Dass das heutige Referendum ebenso klar ausgeht, ist so gut wie ausgeschlossen. Dabei ist es die wichtigste Abstimmung, vor der das Vereinigte Königreich jemals stand - und "die zu meinen Lebzeiten wohl unvernünftigste Entscheidung einer britischen Regierung", wie es "Financial Times"-
Kommentator Martin Wolf formuliert. Bei einem Austritt würde sich alles ändern - nicht nur die Beziehungen zur EU, sondern auch innenpolitisch. Londons Ex-Bürgermeister Boris Johnson und Justizminister Michael Gove, beide glühende Brexit-Befürworter und Parteikollegen Camerons, würden wohl das Ruder übernehmen. Umso heftiger lastet der Druck auf dem britischen Premier. Cameron hat zwar bereits angekündigt, bei den nächsten Unterhauswahlen im Jahr 2020 nicht mehr antreten zu wollen. Die Frage ist nun nur noch, ob er den Zeitpunkt seines Abgangs selbst bestimmen kann - oder frühzeitig aus dem Amt gedrängt wird. Entscheiden seine Landsleute heute, Donnerstag, aus der EU austreten zu wollen, müssen Cameron und sein Schatzkanzler George Osborne wohl demnächst gehen.
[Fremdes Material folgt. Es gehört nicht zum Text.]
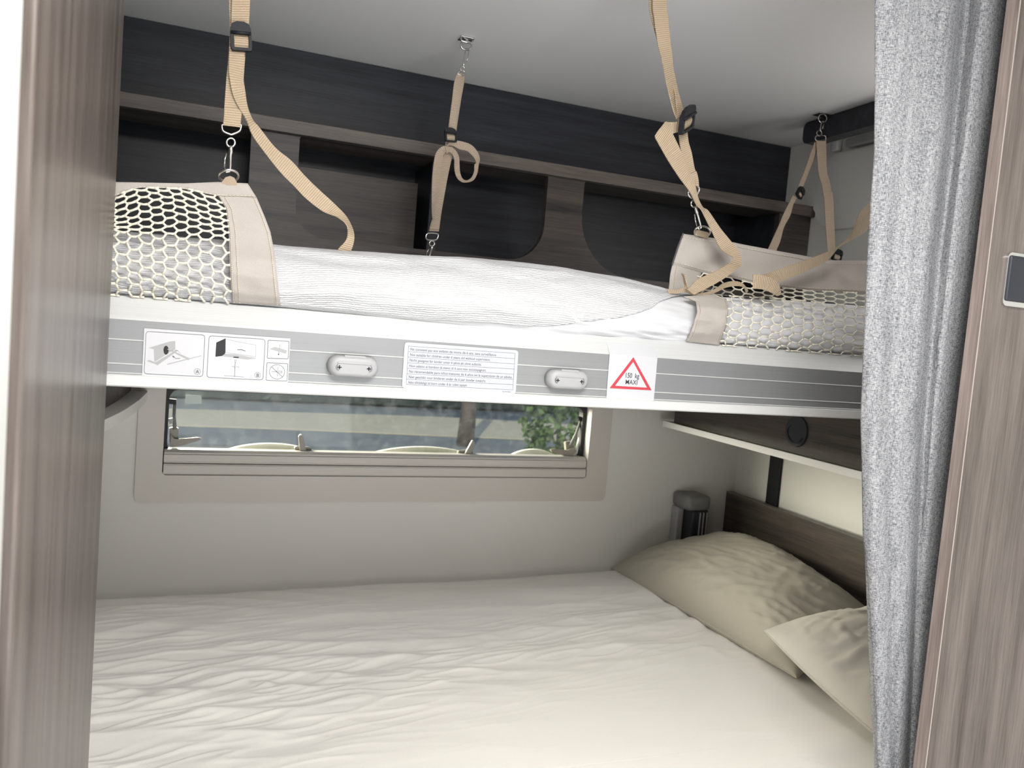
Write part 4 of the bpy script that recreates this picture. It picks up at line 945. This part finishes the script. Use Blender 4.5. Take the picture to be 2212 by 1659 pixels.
# ------------------------------------------------------------------ wall shelves below the bunk
sh = thing('wall_shelf', 'white-edged shelf with dark wooden back panel on the right wall under the bunk', 'shelf', (1.2, 1.2, H-.21))
mesh_obj('shelf_board', box((1.072, .82, H-.2105), (XR-.001, 1.664, H-.1985), .0006), M['bdark'], sh)
mesh_obj('shelf_edge', box((1.0700, .82, H-.2110), (1.0722, 1.665, H-.1975), .0004), M['white'], sh)
mesh_obj('back_panel', box((1.085, .82, H-.1985), (1.101, 1.640, H-.099), .0006), M['woody'], sh)
mesh_obj('dark_strip', box((1.20, 1.10, H-.2150), (1.24, 1.60, H-.2108)), M['black'], sh)
bm = bmesh.new(); add_cyl(bm, (1.0852, 1.2245, H-.1555), (-1, 0, 0), .0300, .0035, 40, .0288); gm = mesh_obj('cable_grommet', bm, M['navy'], sh); gm['label'] = 'round black plastic cover'
bm = bmesh.new()
add_tube(bm, [Vector((1.0810, 1.2245-.022*math.cos(a), H-.1555-.022*math.sin(a))) for a in [PI*.15+k*PI*.85/14 for k in range(15)]]+[Vector((1.0810, 1.243, H-.150)), Vector((1.0810, 1.238, H-.146))], .0009, 5); mesh_obj('grommet_slot', bm, M['gasket'], gm)
shl = thing('wall_shelf', 'pale curved shelf edge under the bunk beside the left wooden post', 'shelf', (-.2, 1.4, H-.20))
cv = [(-.135, 1.0), (-.118, 1.15), (-.1005, 1.27), (-.081, 1.39), (-.066, 1.53), (-.058, 1.65), (-.056, YB-.001)]
cv = [tuple(p) for p in catmull([list(p) for p in cv], 5)]
bm = bmesh.new(); add_prism(bm, [Vector((x, y, H-.200)) for x, y in cv]+[Vector((XL+.001, YB-.001, H-.2)), Vector((XL+.001, 1.0, H-.2))], (0, 0, .017)); mesh_obj('shelf_board', bm, M['white'], shl)
bm = bmesh.new(); add_prism(bm, [Vector((x-.03, y, H-.183)) for x, y in cv]+[Vector((XL+.001, YB-.001, H-.183)), Vector((XL+.001, 1.0, H-.183))], (0, 0, .084)); mesh_obj('back_panel', bm, M['woodx'], shl)

# black upright strip on the right wall below the shelf
struct('trim_3', box((XR-.006, 1.531, ZB), (XR-.0005, 1.571, H-.211)), M['black'])

# ------------------------------------------------------------------ upper right: ceiling batten and moulded hatch
bm = bmesh.new()
def rot_pts(P, c, a): return [(c[0]+(x-c[0])*math.cos(a)-(y-c[1])*math.sin(a), c[1]+(x-c[0])*math.sin(a)+(y-c[1])*math.cos(a)) for x, y in P]
O = rrect(.90, 1.432, ZC-.046, ZC-.0015, (.004, .016, .012, .004), 6)
add_prism(bm, [Vector((1.198+.12*(y-1.43)*.5, y, z)) for y, z in O], (.030, 0, 0))
top('ceiling_batten', bm, M['nightwood'], 'dark batten with rounded end under the ceiling behind the curtain top', 'batten')
ht = thing('wall_hatch', 'pale moulded hatch with rounded corners on the right wall behind the straps', 'hatch', (XR, 1.3, H+.35))
bm = bmesh.new(); add_prism(bm, [Vector((XR-.0005, y, z)) for y, z in rrect(.95, 1.508, H+.268, H+.435, .05, 8)], (-.012, 0, 0))
bmesh.ops.bevel(bm, geom=[e for e in bm.edges if all(abs(v.co.x-(XR-.0125)) < 1e-5 for v in e.verts)], offset=.007, segments=3, affect='EDGES'); mesh_obj('hatch_panel', bm, M['wallr'], ht, smooth=False)
mesh_obj('sliding_bar', box((XR-.020, 1.0, H+.441), (XR-.001, 1.425, H+.460), .006, 3), M['grey'], ht)
mesh_obj('catch', box((XR-.016, 1.450, H+.440), (XR-.001, 1.468, H+.474), .004, 3), M['white'], ht)
mesh_obj('hatch_gasket', box((XR-.016, 1.285, H+.33), (XR-.010, 1.305, H+.43), .002), M['gasket'], ht)

# ------------------------------------------------------------------ grey curtain
LE = [(-90, 1893), (0, 1890), (200, 1890), (330, 1889), (430, 1882), (560, 1874), (760, 1866), (900, 1860), (1000, 1863), (1150, 1866), (1350, 1874), (1500, 1881), (1659, 1889), (1760, 1895)]
RE = [(-90, 2300), (0, 2290), (300, 2235), (700, 2170), (1100, 2110), (1659, 2030), (1760, 2020)]
nu, nv = 90, 110; P = []
def fold(u, t):
    """depth of the cloth: broad face, deep valley, second fold; u across, t down"""
    v0 = .445-.05*t if t < .35 else .4275+.05*(t-.35)
    d = .030*math.exp(-((u-v0-.05)/.055)**2)*(1-.85*t)                 # valley right of the broad face
    d += .018*math.exp(-((u-.76)/.06)**2)*(1-t)
    d += .016*max(0, 1-u/.10)**1.5*(1-.3*t)                             # left edge turns back
    d += .005*math.exp(-((u-(.13+.16*t))/.05)**2)*min(1, max(0, (t-.20)*3))       # hem groove lower down
    d += .009*math.sin(u*6.5+t*2.6)*.6 + wn(u*4, t*5, 3)*.004
    return d
for i in range(nu):
    u = i/(nu-1); row = []
    for j in range(nv):
        y = -90+1850*j/(nv-1); x0, x1 = interp(LE, y), interp(RE, y); x = x0+(x1-x0)*u
        row.append(WY(x, y, .672+.8*fold(u, j/(nv-1))))
    P.append(row)
for row in P:                                   # the same cloth carried on up to its track under the ceiling
    a, b_ = row[0], row[6]
    row.insert(0, a+(a-b_)*((ZC-.012-a.z)/max(1e-6, (a-b_).z)))
bm = bmesh.new(); shell(bm, P, nu, nv+1, -.0016)
cur = thing('curtain', 'heathered grey linen curtain hanging in soft folds at the right', 'curtain', (.8, .69, ZC))
mesh_obj('cloth', bm, M['linen'], cur, smooth=True)
mesh_obj('curtain_track', box((.46, .678, ZC-.011), (XR-.01, .702, ZC-.0005), .001), M['white'], cur)

# ------------------------------------------------------------------ wooden wardrobe side at the right
wr = thing('wardrobe', 'brown wooden cabinet door panel with a black push latch at the right edge', 'wardrobe', (1.0, .63, 0))
WYF = .625                                   # front face of the panel
wxr = WY(2164, 317, WYF).x
mesh_obj('door_panel', box((wxr+.0012, WYF, .02), (XR-.001, WYF+.0152, ZC-.002)), M['woodz'], wr)
mesh_obj('edge_band', box((wxr, WYF-.0005, .02), (wxr+.0013, WYF+.0154, ZC-.002), .0005), wood('edge_wood', (.12, .095, .085), (.32, .26, .235), 2), wr)
mesh_obj('corner_highlight', box((wxr-.0003, WYF-.0009, .02), (wxr+.0007, WYF-.0003, ZC-.002)), plain('painted_highlight', (.42, .37, .34), .4), wr)  # bevel highlight painted as a thin pale strip on the corner
lx0 = WY(2167, 600, WYF).x; lz0, lz1 = WY(2180, 662, WYF).z, WY(2180, 545, WYF).z
lt = mesh_obj('push_latch', box((lx0+.002, WYF-.0055, lz0+.005), (lx0+.058, WYF, lz1-.003), .003, 3), M['navy'], wr)
O = rrect(lx0, lx0+.060, lz0, lz1, .006); I = rrect(lx0+.0025, lx0+.0575, lz0+.0052, lz1-.0032, .0045)
bm = bmesh.new(); add_ring(bm, [Vector((x, WYF-.003, z)) for x, z in O], [Vector((x, WYF-.003, z)) for x, z in I], (0, .003, 0)); mesh_obj('chrome_rim', bm, M['chrome'], lt)

# ------------------------------------------------------------------ outside the window
G = -.62
struct('ground', box((-30, YB+.5, G-.1), (45, 60, G)), plain('grey_gravel', (.24, .25, .235), .9, bump=(4, .4, .05), var=.25))
bm = bmesh.new(); pts = [(-30, 13.0, 15.6), (-8, 13.2, 15.4), (0, 13.6, 15.6), (5, 13.2, 15.8), (10, 12.9, 15.2), (22, 13.6, 15.8), (45, 13, 16)]
pts = catmull([list(p) for p in pts], 6)
for a, b_ in zip(pts, pts[1:]): add_prism(bm, [Vector((a[0], a[1], G+.005)), Vector((b_[0], b_[1], G+.005)), Vector((b_[0], b_[2], G+.005)), Vector((a[0], a[2], G+.005))], (0, 0, .02))
struct('pale_track', bm, plain('pale_sand', (.66, .575, .40), .9, bump=(3, .3, .05), var=.12))
tr = thing('tree', 'brown tree trunk standing outside beyond the window', 'tree', (4.36, 12.4, G))
bm = bmesh.new(); add_tube(bm, [(4.30, 12.4, G-.1), (4.33, 12.4, G+1), (4.40, 12.45, G+3), (4.42, 12.45, G+5)], [.15, .115, .10, .07], 14); mesh_obj('trunk', bm, plain('brown_bark', (.22, .17, .13), .9, bump=(12, .6, .03), var=.3), tr, smooth=True)
def leaves(bm, c, rad, n, sz, rnd):
    for _ in range(n):
        d = Vector((rnd.gauss(0, 1), rnd.gauss(0, 1), rnd.gauss(0, 1))).normalized()*rnd.uniform(.55, 1); p = Vector(c)+Vector((d.x*rad[0], d.y*rad[1], d.z*rad[2]))
        a = Vector((rnd.uniform(-1, 1), rnd.uniform(-1, 1), rnd.uniform(-1, 1))).normalized(); b_ = a.orthogonal()
        s = sz*rnd.uniform(.6, 1.3); vs_ = [bm.verts.new(p+a*s), bm.verts.new(p+b_*s*.5), bm.verts.new(p-a*s), bm.verts.new(p-b_*s*.5)]; bm.faces.new(vs_)
rnd = random.Random(5)
bm = bmesh.new(); leaves(bm, (4.4, 12.5, G+5.2), (2.0, 1.8, 1.3), 1200, .14, rnd); cr_ = mesh_obj('crown', bm, plain('leaf_green', (.11, .17, .05), .6, var=.4), tr); cr_['kind'] = 'stuff'
bush = thing('bush', 'green leafy bush outside at the right end of the window', 'bush', (4.3, 9.0, G))
bm = bmesh.new(); leaves(bm, (4.32, 9.0, G+.85), (.50, .45, .62), 900, .055, rnd); f_ = mesh_obj('foliage', bm, plain('bush_green', (.16, .24, .07), .5, var=.5), bush); f_['kind'] = 'stuff'
bm = bmesh.new(); add_tube(bm, [(4.32, 9.0, G), (4.32, 9.0, G+1.0)], [.04, .02], 8); mesh_obj('stem', bm, M['bdark'], bush)
hd = thing('hedge', 'long dark hedge standing outside behind the pale track', 'hedge', (5, 18, G))
bm = bmesh.new(); leaves(bm, (4, 17.6, G+1.2), (20, .6, 1.2), 3000, .16, rnd); f_ = mesh_obj('foliage', bm, plain('hedge_green', (.11, .135, .10), .7, var=.4), hd); f_['kind'] = 'stuff'
mesh_obj('hedge_core', box((-18, 17.3, G), (26, 18.1, G+2.4), .2), plain('hedge_shade', (.10, .12, .095), .9, bump=(5, .6, .1), var=.4), hd)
Zugleich ist es alles andere als sicher, dass Cameron bis 2020 bleiben kann, sollte seine Stay-Kampagne Wirkung zeigen. Die Brexit-Debatte hat ihm immens geschadet, viele seiner Parteikollegen werfen Camerom vor, das Vertrauen in die Politik ruiniert zu haben. Cameron ist innenpolitisch gestolpert - und es ist äußerst unwahrscheinlich, dass er auf den Beinen landet. Bei einem Brexit wird es eher eine Bauchlandung. Und Cameron geht in die Geschichtsbücher ein als der Premier, der Großbritannien - wenn auch unabsichtlich - aus der Union geführt hat.